Abstract

Numerical methods to predict the solubility of anthracene in mixed solvents have been proposed. A minimum number of 3 solubility data points in sub-binary solvents has been employed to calculate the solvent-solute interaction terms of a well established colsolvency model, i.e. the combined nearly ideal binary solvent/Redlich-Kister model. The calculated interaction terms were used to predict the solubility in binary and ternary solvent systems. The predicted solubilities have been compared with experimental solubility data and the absolute percentage mean deviation (APMD) has been computed as a criterion of prediction capability. The overall APMD for 25 anthracene data sets in binary solvents is 0.40%. In order to provide a predictive method, which is based fully on theoretical calculations, the quantitative relationships between sub-binary interaction terms and physicochemical properties of the solvents have been presented.
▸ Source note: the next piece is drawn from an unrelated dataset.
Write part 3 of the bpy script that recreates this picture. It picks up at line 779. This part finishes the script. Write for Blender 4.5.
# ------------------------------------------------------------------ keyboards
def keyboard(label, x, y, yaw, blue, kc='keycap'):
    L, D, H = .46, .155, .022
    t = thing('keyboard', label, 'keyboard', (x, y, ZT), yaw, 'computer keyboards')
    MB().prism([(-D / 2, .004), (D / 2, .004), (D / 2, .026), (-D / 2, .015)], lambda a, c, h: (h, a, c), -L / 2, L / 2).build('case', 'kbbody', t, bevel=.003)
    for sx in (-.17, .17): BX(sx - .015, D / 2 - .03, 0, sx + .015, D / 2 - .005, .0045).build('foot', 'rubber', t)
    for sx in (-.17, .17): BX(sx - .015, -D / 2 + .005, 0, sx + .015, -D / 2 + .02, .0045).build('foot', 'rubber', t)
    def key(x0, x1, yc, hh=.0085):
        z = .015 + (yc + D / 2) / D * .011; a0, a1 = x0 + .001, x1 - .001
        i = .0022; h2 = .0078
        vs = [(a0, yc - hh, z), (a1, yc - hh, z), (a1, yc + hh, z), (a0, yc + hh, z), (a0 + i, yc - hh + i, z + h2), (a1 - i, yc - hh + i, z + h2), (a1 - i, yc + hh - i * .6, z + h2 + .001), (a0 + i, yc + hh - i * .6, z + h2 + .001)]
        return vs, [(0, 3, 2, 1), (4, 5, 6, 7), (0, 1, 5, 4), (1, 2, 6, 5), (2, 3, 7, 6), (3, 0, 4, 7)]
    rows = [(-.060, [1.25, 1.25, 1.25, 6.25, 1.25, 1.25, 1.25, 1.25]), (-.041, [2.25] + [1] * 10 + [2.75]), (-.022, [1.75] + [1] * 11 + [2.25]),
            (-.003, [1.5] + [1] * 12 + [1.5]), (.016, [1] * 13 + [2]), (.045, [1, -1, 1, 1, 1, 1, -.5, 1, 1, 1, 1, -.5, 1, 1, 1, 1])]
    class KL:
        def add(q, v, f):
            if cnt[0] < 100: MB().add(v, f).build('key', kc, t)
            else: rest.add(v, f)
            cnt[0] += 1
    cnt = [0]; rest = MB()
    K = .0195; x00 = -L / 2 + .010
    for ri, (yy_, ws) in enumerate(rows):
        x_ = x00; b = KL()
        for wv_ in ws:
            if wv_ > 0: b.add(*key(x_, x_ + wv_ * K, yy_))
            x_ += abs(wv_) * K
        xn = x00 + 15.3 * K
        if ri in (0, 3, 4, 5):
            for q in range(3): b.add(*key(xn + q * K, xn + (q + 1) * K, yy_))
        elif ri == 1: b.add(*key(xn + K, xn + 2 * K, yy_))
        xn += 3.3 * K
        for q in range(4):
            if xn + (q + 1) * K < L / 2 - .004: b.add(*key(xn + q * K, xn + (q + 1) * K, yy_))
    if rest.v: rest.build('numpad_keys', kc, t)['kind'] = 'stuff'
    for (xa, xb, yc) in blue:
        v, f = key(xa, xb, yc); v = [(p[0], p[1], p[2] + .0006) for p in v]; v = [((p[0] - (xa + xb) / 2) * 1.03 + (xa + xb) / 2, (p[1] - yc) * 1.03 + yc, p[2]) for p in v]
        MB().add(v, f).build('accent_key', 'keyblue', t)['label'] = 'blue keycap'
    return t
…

The overall APMD value for 41 binary data sets is 9.19%. The estimated binary interaction terms using a minimum number of data points and the quantitative relationships have then been used to predict anthracene solubility data in 30 ternary solvent systems. The produced APMD values are 3.72 and 15.79%, respectively. To provide an accurate correlation for solubility in ternary solvent systems, an extension to the combined nearly ideal multicomponenet solvent/Redlich-Kister (CNIMS/R-K) model was proposed and the corresponding overall AMPD is 0.38%.